PROVIDED MATERIAL:
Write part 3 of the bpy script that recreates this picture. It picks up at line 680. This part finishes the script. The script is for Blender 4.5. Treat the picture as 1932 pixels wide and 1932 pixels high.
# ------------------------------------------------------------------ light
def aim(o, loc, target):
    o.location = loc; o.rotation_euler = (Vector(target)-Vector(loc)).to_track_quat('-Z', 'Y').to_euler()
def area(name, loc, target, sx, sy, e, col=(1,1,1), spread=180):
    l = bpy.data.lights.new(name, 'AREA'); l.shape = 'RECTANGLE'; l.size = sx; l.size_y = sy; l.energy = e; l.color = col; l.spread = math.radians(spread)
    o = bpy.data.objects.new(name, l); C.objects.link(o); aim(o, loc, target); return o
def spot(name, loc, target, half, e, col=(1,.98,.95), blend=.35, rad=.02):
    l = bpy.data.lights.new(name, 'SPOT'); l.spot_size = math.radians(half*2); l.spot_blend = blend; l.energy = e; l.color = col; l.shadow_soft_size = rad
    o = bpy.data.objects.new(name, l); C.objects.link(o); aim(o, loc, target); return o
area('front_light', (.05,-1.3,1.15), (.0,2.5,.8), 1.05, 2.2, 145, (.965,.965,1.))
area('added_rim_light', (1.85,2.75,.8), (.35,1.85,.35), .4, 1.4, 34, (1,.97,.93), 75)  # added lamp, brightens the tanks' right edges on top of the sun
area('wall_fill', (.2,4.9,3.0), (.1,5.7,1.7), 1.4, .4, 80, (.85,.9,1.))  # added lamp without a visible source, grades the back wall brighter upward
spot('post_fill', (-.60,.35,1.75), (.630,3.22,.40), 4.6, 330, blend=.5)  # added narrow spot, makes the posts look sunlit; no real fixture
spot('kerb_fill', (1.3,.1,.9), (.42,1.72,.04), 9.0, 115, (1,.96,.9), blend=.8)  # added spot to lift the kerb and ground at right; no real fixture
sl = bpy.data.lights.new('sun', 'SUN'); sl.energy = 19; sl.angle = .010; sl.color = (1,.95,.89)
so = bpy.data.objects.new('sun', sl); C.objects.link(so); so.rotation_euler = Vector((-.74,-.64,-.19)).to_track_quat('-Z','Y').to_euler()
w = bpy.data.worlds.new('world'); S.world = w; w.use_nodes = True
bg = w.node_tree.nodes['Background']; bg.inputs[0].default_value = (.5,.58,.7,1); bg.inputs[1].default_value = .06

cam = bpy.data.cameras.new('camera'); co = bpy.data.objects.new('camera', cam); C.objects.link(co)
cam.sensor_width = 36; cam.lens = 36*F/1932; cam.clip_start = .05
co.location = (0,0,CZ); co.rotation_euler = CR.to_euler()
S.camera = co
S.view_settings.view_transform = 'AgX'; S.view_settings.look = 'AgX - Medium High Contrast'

WHAT YOU ARE ASKED TO DO: Please quote the data above in full, with no line missing.

CORRECT RESULT:
Write part 3 of the bpy script that recreates this picture. It picks up at line 680. This part finishes the script. The script is for Blender 4.5. Treat the picture as 1932 pixels wide and 1932 pixels high.
# ------------------------------------------------------------------ light
def aim(o, loc, target):
    o.location = loc; o.rotation_euler = (Vector(target)-Vector(loc)).to_track_quat('-Z', 'Y').to_euler()
def area(name, loc, target, sx, sy, e, col=(1,1,1), spread=180):
    l = bpy.data.lights.new(name, 'AREA'); l.shape = 'RECTANGLE'; l.size = sx; l.size_y = sy; l.energy = e; l.color = col; l.spread = math.radians(spread)
    o = bpy.data.objects.new(name, l); C.objects.link(o); aim(o, loc, target); return o
def spot(name, loc, target, half, e, col=(1,.98,.95), blend=.35, rad=.02):
    l = bpy.data.lights.new(name, 'SPOT'); l.spot_size = math.radians(half*2); l.spot_blend = blend; l.energy = e; l.color = col; l.shadow_soft_size = rad
    o = bpy.data.objects.new(name, l); C.objects.link(o); aim(o, loc, target); return o
area('front_light', (.05,-1.3,1.15), (.0,2.5,.8), 1.05, 2.2, 145, (.965,.965,1.))
area('added_rim_light', (1.85,2.75,.8), (.35,1.85,.35), .4, 1.4, 34, (1,.97,.93), 75)  # added lamp, brightens the tanks' right edges on top of the sun
area('wall_fill', (.2,4.9,3.0), (.1,5.7,1.7), 1.4, .4, 80, (.85,.9,1.))  # added lamp without a visible source, grades the back wall brighter upward
spot('post_fill', (-.60,.35,1.75), (.630,3.22,.40), 4.6, 330, blend=.5)  # added narrow spot, makes the posts look sunlit; no real fixture
spot('kerb_fill', (1.3,.1,.9), (.42,1.72,.04), 9.0, 115, (1,.96,.9), blend=.8)  # added spot to lift the kerb and ground at right; no real fixture
sl = bpy.data.lights.new('sun', 'SUN'); sl.energy = 19; sl.angle = .010; sl.color = (1,.95,.89)
so = bpy.data.objects.new('sun', sl); C.objects.link(so); so.rotation_euler = Vector((-.74,-.64,-.19)).to_track_quat('-Z','Y').to_euler()
w = bpy.data.worlds.new('world'); S.world = w; w.use_nodes = True
bg = w.node_tree.nodes['Background']; bg.inputs[0].default_value = (.5,.58,.7,1); bg.inputs[1].default_value = .06

cam = bpy.data.cameras.new('camera'); co = bpy.data.objects.new('camera', cam); C.objects.link(co)
cam.sensor_width = 36; cam.lens = 36*F/1932; cam.clip_start = .05
co.location = (0,0,CZ); co.rotation_euler = CR.to_euler()
S.camera = co
S.view_settings.view_transform = 'AgX'; S.view_settings.look = 'AgX - Medium High Contrast'